OK so in this post I am going to be completely honest and I have no idea how spiritual this will be so please don't judge.

So here's the deal as most of you might know or have guessed, I am home schooled. However for a number of years my parents did not have me under a umbrella school...I didn't know that and just worked through school at my own pace. So because I have not been under an umbrella school I have no documentation and can't really get a regular high school diploma. So I have gone and done the pre-testing to get my GED at the adult learning center AFTER COMPLETEING ALL of my high school curriculum. So I will be getting my GED soon and I consider myself a high school graduate...

So what's the problem?

All the negative stigma around the GED and the judgement I feel like I have been receiving...I cringe at telling people I am getting a GED because of the "OH I see" reactions I get.  I am really frustrated because I am not dumb in anyway...I scored high A's on the GED pretests in Math and Lit. and scored a low B in English ( which I might have to take a class for. Hey we all have our weaknesses!) I found there pretests pretty easy and very much like what I did in 8th,9th, and 10th grade. Yes, I stunk at English even then and you can probably tell from my blog posts that I do and I admit it!

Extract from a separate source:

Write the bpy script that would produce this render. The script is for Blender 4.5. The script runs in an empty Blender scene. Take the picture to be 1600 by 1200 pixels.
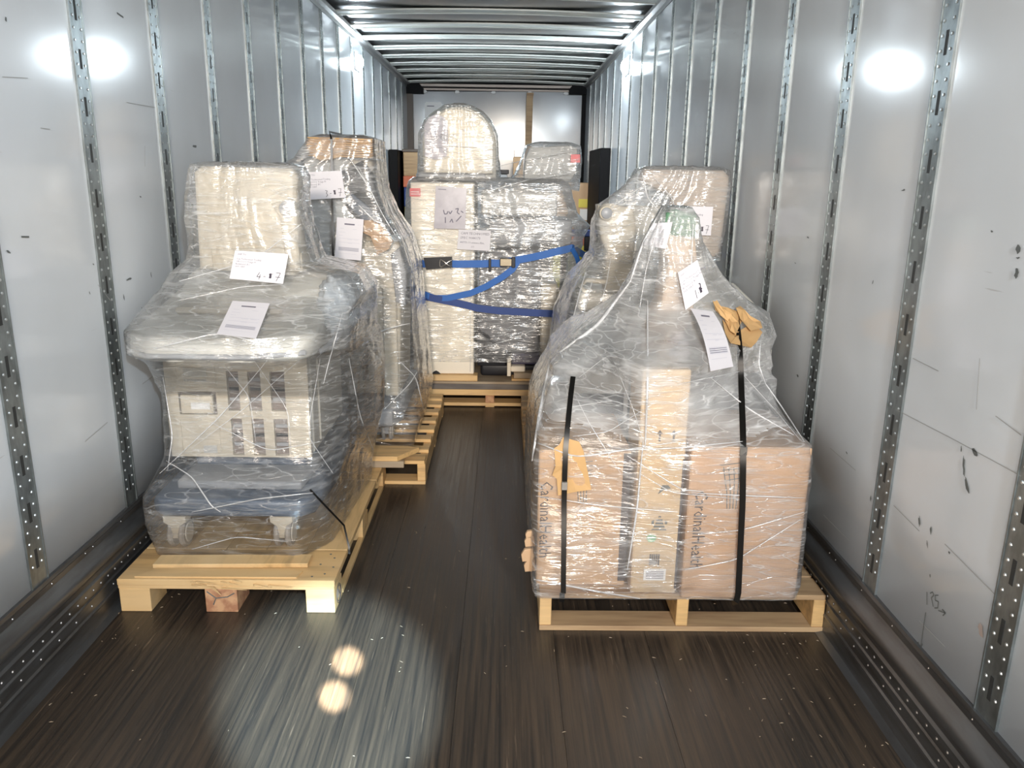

The only reason I want it is so I can get into college with the proper paperwork and without hassle. Is that so bad?

Also I have found that from just ONE visit to the Adult learning center that these people that come in there don't seem like slackers. When I went in there as they opened that night I witnessed 2 dozen adult students show up to get to classes on time and I also witnessed them working hard through their review tests and alot of them seemed to have goals and were eager to learn...kind of a departure from some of the students you might find at a high school huh?
So I don't know I guess this has turned into a venting session...I know I shouldn't care what others think but that is really hard for me to do and I am working on it.

Sorry if you read all of this and expected a great ending or something really deep. All I can say is to God be the glory and I pray that I can just remember that He has a plan for me and it is for me to prosper!